こんな「見張りの塔」がある家もありました。見た目では、使われている石は新しそうです。
昔の家を復元したのでしょうか。
歩いているうちに、こんなものを見つけました。野菜などを洗ったりする湧き水?のようです。
日本でも田舎の村に行くと、時々見かけたりしますね。
ここはおしゃべりが大好きなイタリアですから、朝夕は井戸端会議が開かれているのかもしれません。
わたしたちが車窓から眺めていた教会は、
サンタ・マリア・アッスンタの名で呼ばれるこの地域の教区教会でした。
ファサード側にまわり、入り口の上を見ると、歴史を感じさせる石版がありました。
内部は何回か改装されたのでしょう。いろいろな時代の様式が少しずつ残っています。
後陣の天井画です。明るい色彩が印象的です。長い冬に耐えなければならない北国だからでしょうか。
壁の左手に素朴な感じの「最後の晩餐」のフレスコ画が残っていました。
テーブルをはさんでユダがひとり手前に描かれているので、ルネサンス以前のものなのでしょうか。
天井画の華美な感じと比べると、その違いがよくわかります。
新しいものも取り入れつつ、古いものも大切にする。
ここに暮らしている人たちの気質が伝わってきたような、そんな気がしました。
アオスタからクールマイユールへ向かう途中のプルマンの中から、
わたしたちは写真のような教会を目にしました。
目に焼きついて離れない、というほどではありませんでしたが、なんとなく気になる存在だったのです。
アオスタへの帰り道。わたしたちの乗ったプルマンは、この教会の目の前のバス停で止まったのです。
気がつくと、わたしたちはプルマンを降りていました。
バス停は、ご覧の通り、簡素な石造りです。

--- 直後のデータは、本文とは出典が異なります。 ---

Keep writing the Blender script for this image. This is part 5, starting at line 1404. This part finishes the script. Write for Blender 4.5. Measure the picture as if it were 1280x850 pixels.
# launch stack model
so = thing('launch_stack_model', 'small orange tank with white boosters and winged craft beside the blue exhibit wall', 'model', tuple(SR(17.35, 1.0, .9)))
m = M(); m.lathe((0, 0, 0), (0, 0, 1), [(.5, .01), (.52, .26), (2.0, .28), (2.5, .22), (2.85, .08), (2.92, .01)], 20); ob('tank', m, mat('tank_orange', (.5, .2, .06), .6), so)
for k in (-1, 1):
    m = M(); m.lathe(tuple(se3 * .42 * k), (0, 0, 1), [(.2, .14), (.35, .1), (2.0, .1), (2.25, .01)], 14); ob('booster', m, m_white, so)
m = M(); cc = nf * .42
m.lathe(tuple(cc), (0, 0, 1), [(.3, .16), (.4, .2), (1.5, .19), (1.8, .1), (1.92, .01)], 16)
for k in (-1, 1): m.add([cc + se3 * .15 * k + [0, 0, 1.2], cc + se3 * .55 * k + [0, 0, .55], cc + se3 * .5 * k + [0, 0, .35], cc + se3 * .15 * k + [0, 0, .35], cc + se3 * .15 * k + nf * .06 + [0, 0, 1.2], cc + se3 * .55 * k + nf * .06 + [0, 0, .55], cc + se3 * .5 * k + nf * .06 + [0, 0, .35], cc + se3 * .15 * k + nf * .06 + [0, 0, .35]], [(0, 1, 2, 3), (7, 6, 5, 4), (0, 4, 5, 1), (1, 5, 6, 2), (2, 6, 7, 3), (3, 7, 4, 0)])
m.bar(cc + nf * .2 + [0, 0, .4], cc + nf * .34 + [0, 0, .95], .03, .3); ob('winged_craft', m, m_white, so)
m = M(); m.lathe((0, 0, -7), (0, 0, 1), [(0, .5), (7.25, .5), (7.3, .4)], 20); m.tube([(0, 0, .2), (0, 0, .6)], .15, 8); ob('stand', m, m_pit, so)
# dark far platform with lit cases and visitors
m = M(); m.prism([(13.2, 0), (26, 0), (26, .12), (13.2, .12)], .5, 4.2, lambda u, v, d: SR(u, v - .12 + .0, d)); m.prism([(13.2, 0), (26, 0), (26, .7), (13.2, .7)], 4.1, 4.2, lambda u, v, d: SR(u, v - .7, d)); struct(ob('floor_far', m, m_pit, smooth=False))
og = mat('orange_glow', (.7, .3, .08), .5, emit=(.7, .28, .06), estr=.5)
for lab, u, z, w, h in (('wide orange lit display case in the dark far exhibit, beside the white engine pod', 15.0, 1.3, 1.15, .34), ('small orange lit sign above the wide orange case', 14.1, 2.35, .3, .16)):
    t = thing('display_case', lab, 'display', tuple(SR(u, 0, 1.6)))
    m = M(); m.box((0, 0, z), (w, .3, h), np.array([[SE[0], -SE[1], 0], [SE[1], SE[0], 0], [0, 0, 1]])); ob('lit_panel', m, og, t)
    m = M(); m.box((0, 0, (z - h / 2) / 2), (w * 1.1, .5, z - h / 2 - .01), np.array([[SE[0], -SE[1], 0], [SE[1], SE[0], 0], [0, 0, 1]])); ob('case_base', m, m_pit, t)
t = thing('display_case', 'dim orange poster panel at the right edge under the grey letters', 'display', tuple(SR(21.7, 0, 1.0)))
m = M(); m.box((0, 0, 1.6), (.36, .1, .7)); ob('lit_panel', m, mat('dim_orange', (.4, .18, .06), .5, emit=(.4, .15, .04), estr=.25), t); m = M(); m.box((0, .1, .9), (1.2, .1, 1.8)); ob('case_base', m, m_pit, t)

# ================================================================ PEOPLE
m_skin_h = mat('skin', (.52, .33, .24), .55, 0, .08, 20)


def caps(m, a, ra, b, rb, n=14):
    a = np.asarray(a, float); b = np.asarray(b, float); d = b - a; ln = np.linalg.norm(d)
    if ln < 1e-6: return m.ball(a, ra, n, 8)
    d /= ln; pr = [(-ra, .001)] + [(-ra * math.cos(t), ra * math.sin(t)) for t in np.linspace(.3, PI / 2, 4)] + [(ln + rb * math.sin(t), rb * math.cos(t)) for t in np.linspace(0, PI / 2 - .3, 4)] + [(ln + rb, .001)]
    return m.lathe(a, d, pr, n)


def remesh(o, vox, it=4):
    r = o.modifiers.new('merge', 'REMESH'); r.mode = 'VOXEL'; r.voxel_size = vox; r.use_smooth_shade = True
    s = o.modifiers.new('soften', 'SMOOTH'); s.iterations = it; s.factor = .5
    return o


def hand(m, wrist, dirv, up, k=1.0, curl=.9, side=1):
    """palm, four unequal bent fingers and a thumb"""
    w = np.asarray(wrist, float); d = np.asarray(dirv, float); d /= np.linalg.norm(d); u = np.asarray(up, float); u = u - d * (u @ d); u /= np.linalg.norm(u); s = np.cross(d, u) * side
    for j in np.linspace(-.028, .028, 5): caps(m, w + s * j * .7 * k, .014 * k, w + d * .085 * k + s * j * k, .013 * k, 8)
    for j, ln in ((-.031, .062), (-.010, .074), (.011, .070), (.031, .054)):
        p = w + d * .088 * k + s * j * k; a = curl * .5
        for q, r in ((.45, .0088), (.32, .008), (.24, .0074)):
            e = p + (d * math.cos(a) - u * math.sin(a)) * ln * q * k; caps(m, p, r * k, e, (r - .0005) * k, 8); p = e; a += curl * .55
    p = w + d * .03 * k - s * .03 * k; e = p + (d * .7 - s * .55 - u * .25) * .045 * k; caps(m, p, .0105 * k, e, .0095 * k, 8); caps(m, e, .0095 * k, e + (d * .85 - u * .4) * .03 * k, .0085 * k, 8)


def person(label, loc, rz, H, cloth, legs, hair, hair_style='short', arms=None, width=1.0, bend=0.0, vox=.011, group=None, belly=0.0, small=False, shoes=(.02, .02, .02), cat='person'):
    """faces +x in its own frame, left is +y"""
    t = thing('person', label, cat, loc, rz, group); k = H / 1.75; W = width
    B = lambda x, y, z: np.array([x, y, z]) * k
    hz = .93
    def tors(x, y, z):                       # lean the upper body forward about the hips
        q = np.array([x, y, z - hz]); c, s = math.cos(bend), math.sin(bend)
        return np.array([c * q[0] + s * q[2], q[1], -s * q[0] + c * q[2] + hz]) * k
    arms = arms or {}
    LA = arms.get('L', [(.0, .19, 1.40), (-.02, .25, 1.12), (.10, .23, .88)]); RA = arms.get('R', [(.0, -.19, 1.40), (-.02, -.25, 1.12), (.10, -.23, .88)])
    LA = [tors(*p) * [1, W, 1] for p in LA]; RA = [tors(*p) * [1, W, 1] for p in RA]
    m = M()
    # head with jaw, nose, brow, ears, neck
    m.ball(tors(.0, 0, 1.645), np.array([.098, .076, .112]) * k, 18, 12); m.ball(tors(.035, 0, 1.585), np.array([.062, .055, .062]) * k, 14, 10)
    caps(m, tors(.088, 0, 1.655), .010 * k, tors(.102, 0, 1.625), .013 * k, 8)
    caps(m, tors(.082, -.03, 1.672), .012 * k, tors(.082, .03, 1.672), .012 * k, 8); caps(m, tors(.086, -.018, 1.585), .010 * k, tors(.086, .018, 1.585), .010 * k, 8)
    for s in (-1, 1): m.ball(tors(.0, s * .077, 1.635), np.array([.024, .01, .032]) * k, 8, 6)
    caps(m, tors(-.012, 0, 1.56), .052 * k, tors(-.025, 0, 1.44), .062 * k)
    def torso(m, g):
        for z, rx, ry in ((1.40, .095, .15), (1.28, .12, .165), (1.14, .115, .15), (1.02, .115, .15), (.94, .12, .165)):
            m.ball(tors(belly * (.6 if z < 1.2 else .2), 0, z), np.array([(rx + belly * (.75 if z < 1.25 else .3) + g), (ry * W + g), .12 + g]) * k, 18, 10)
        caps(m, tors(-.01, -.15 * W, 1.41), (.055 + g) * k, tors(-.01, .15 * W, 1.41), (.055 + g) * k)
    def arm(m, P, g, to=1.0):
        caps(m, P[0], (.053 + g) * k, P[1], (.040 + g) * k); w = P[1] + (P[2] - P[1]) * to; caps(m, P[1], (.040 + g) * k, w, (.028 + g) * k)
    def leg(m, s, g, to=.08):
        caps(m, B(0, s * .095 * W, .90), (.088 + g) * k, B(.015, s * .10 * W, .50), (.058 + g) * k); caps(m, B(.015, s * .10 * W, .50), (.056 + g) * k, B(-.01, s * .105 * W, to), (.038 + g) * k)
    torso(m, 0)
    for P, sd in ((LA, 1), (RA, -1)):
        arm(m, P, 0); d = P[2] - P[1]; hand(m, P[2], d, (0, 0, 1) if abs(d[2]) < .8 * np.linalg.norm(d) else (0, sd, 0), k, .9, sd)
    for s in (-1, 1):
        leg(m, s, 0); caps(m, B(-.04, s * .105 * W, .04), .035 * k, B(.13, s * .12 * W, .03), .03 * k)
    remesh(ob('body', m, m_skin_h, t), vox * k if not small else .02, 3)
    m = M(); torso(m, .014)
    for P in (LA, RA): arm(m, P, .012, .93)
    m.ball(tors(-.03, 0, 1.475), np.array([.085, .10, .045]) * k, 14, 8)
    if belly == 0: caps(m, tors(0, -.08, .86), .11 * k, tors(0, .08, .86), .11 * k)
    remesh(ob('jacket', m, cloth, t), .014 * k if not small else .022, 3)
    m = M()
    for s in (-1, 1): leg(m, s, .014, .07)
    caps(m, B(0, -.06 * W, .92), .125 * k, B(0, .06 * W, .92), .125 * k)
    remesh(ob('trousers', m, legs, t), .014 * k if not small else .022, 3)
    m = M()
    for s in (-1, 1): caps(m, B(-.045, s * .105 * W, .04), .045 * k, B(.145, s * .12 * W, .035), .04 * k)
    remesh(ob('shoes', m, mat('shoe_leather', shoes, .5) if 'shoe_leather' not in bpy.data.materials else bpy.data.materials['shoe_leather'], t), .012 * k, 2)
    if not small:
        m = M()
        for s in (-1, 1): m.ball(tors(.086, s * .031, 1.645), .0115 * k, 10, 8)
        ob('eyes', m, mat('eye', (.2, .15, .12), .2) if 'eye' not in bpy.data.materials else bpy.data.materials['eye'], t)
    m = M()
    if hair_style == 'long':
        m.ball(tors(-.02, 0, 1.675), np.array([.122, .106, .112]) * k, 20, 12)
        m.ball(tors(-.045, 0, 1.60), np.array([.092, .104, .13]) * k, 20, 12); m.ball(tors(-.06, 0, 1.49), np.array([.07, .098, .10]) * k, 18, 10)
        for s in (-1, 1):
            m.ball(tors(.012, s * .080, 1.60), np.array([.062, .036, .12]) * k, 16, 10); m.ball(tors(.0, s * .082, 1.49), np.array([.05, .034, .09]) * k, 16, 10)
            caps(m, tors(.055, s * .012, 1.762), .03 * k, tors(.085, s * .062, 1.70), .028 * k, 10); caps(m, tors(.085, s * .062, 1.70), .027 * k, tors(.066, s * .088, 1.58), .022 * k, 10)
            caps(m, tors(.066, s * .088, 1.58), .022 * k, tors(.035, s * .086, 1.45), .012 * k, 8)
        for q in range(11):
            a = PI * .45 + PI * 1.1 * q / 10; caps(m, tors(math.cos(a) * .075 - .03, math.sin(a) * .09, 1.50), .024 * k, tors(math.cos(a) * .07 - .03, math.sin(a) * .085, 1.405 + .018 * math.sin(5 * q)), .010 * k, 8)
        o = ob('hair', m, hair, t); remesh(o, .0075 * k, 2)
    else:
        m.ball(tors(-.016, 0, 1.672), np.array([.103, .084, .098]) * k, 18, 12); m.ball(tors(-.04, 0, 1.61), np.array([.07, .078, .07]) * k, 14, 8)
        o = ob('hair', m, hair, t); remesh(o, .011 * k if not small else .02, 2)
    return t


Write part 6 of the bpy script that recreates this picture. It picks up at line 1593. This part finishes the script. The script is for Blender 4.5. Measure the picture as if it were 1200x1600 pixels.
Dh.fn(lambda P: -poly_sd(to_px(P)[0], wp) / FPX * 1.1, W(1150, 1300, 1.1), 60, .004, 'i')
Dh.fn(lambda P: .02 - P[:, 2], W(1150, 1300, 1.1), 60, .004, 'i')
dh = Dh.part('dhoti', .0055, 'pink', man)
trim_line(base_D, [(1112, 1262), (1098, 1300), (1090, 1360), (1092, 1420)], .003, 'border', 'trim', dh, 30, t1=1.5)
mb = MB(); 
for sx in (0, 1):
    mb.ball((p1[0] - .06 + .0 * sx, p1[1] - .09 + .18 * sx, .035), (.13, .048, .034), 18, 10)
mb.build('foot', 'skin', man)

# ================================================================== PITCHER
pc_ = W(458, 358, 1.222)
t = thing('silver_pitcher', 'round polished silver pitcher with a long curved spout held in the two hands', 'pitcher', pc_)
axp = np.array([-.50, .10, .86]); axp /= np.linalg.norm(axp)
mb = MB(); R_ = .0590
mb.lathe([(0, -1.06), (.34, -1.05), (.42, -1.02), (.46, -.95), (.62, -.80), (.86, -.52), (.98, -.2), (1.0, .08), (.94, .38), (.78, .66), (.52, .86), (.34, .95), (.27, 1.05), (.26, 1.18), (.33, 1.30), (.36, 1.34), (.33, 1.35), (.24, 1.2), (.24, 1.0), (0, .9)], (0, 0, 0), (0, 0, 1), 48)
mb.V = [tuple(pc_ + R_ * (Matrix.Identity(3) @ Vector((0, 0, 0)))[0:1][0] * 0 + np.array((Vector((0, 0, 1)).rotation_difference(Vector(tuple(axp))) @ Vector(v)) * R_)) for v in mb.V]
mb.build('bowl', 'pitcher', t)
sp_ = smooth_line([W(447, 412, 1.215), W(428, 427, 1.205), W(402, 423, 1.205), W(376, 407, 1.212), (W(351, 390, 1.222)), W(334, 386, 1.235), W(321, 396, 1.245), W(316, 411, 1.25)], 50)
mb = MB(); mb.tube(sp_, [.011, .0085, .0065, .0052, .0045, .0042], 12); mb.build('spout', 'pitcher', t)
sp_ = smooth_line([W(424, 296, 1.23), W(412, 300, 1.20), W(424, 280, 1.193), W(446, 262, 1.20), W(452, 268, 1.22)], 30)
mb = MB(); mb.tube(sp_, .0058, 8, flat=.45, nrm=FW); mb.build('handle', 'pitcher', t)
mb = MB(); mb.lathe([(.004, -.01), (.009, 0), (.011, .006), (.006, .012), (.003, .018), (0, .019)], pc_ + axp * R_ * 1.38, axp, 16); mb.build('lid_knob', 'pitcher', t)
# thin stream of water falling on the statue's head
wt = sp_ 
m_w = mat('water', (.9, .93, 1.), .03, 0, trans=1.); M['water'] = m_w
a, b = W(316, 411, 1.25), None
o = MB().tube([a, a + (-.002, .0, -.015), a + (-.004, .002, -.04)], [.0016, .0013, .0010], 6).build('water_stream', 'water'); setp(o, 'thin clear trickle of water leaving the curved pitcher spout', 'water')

大きな村ではないことが想像できます。
時刻表を見ると、どうやらここは「Morgex(フランス語だ…読めない…モージュ?)」という村のようです。
わたしたちの乗ってきたプルマンは、もう見えなくなってしまいました。
プルマンはおよそ一時間に一本。
次か、その次のプルマンがやってくるまで、のんびりとこの村を散歩してみましょう。